- _Task brief_: Every line in the listing is to be echoed verbatim.

- _Data_:

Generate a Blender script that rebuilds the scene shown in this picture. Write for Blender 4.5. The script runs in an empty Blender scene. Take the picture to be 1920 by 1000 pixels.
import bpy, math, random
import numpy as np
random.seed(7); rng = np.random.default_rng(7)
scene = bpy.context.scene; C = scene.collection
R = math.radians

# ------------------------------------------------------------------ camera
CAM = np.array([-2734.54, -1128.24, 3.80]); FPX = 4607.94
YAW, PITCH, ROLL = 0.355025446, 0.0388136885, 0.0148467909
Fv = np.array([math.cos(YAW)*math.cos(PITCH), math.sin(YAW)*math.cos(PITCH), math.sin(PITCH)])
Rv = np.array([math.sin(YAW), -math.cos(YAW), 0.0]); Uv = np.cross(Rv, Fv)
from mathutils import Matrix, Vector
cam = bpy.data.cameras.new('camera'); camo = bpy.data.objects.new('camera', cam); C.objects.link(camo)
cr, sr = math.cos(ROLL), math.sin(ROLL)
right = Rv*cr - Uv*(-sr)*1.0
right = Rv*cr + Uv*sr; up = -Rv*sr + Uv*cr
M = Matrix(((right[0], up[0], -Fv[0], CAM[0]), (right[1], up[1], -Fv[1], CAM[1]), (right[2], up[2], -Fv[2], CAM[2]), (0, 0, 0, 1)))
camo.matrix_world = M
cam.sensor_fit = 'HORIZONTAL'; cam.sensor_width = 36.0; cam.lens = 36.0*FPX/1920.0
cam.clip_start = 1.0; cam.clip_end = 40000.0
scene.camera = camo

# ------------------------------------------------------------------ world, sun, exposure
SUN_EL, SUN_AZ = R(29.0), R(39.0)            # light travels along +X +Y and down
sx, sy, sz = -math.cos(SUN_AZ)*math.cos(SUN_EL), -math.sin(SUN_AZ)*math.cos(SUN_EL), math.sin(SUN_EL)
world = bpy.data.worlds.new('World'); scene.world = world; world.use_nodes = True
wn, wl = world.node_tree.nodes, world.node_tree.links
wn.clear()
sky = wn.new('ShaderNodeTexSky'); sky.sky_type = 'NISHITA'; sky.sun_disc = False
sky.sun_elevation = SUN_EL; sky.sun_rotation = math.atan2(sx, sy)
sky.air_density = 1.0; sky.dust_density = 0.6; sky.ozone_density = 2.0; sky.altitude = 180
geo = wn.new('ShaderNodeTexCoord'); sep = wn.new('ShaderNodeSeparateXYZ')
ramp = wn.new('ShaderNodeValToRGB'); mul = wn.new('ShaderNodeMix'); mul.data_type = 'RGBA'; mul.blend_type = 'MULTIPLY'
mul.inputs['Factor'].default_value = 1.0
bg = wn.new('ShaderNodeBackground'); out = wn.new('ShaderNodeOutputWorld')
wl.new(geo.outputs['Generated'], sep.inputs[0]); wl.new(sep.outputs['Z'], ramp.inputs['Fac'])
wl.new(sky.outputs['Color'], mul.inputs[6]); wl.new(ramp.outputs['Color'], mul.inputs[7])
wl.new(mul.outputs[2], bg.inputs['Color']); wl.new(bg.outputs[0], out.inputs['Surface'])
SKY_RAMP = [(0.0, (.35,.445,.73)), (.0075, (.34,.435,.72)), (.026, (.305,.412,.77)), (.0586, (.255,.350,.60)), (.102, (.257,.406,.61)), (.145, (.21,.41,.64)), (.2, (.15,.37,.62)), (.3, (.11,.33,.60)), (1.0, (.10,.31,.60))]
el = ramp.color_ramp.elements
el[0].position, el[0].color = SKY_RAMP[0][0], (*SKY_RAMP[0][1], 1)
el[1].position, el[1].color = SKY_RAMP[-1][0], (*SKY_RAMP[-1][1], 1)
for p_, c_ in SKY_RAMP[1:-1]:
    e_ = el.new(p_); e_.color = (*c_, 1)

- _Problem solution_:
Generate a Blender script that rebuilds the scene shown in this picture. Write for Blender 4.5. The script runs in an empty Blender scene. Take the picture to be 1920 by 1000 pixels.
import bpy, math, random
import numpy as np
random.seed(7); rng = np.random.default_rng(7)
scene = bpy.context.scene; C = scene.collection
R = math.radians

# ------------------------------------------------------------------ camera
CAM = np.array([-2734.54, -1128.24, 3.80]); FPX = 4607.94
YAW, PITCH, ROLL = 0.355025446, 0.0388136885, 0.0148467909
Fv = np.array([math.cos(YAW)*math.cos(PITCH), math.sin(YAW)*math.cos(PITCH), math.sin(PITCH)])
Rv = np.array([math.sin(YAW), -math.cos(YAW), 0.0]); Uv = np.cross(Rv, Fv)
from mathutils import Matrix, Vector
cam = bpy.data.cameras.new('camera'); camo = bpy.data.objects.new('camera', cam); C.objects.link(camo)
cr, sr = math.cos(ROLL), math.sin(ROLL)
right = Rv*cr - Uv*(-sr)*1.0
right = Rv*cr + Uv*sr; up = -Rv*sr + Uv*cr
M = Matrix(((right[0], up[0], -Fv[0], CAM[0]), (right[1], up[1], -Fv[1], CAM[1]), (right[2], up[2], -Fv[2], CAM[2]), (0, 0, 0, 1)))
camo.matrix_world = M
cam.sensor_fit = 'HORIZONTAL'; cam.sensor_width = 36.0; cam.lens = 36.0*FPX/1920.0
cam.clip_start = 1.0; cam.clip_end = 40000.0
scene.camera = camo

# ------------------------------------------------------------------ world, sun, exposure
SUN_EL, SUN_AZ = R(29.0), R(39.0)            # light travels along +X +Y and down
sx, sy, sz = -math.cos(SUN_AZ)*math.cos(SUN_EL), -math.sin(SUN_AZ)*math.cos(SUN_EL), math.sin(SUN_EL)
world = bpy.data.worlds.new('World'); scene.world = world; world.use_nodes = True
wn, wl = world.node_tree.nodes, world.node_tree.links
wn.clear()
sky = wn.new('ShaderNodeTexSky'); sky.sky_type = 'NISHITA'; sky.sun_disc = False
sky.sun_elevation = SUN_EL; sky.sun_rotation = math.atan2(sx, sy)
sky.air_density = 1.0; sky.dust_density = 0.6; sky.ozone_density = 2.0; sky.altitude = 180
geo = wn.new('ShaderNodeTexCoord'); sep = wn.new('ShaderNodeSeparateXYZ')
ramp = wn.new('ShaderNodeValToRGB'); mul = wn.new('ShaderNodeMix'); mul.data_type = 'RGBA'; mul.blend_type = 'MULTIPLY'
mul.inputs['Factor'].default_value = 1.0
bg = wn.new('ShaderNodeBackground'); out = wn.new('ShaderNodeOutputWorld')
wl.new(geo.outputs['Generated'], sep.inputs[0]); wl.new(sep.outputs['Z'], ramp.inputs['Fac'])
wl.new(sky.outputs['Color'], mul.inputs[6]); wl.new(ramp.outputs['Color'], mul.inputs[7])
wl.new(mul.outputs[2], bg.inputs['Color']); wl.new(bg.outputs[0], out.inputs['Surface'])
SKY_RAMP = [(0.0, (.35,.445,.73)), (.0075, (.34,.435,.72)), (.026, (.305,.412,.77)), (.0586, (.255,.350,.60)), (.102, (.257,.406,.61)), (.145, (.21,.41,.64)), (.2, (.15,.37,.62)), (.3, (.11,.33,.60)), (1.0, (.10,.31,.60))]
el = ramp.color_ramp.elements
el[0].position, el[0].color = SKY_RAMP[0][0], (*SKY_RAMP[0][1], 1)
el[1].position, el[1].color = SKY_RAMP[-1][0], (*SKY_RAMP[-1][1], 1)
for p_, c_ in SKY_RAMP[1:-1]:
    e_ = el.new(p_); e_.color = (*c_, 1)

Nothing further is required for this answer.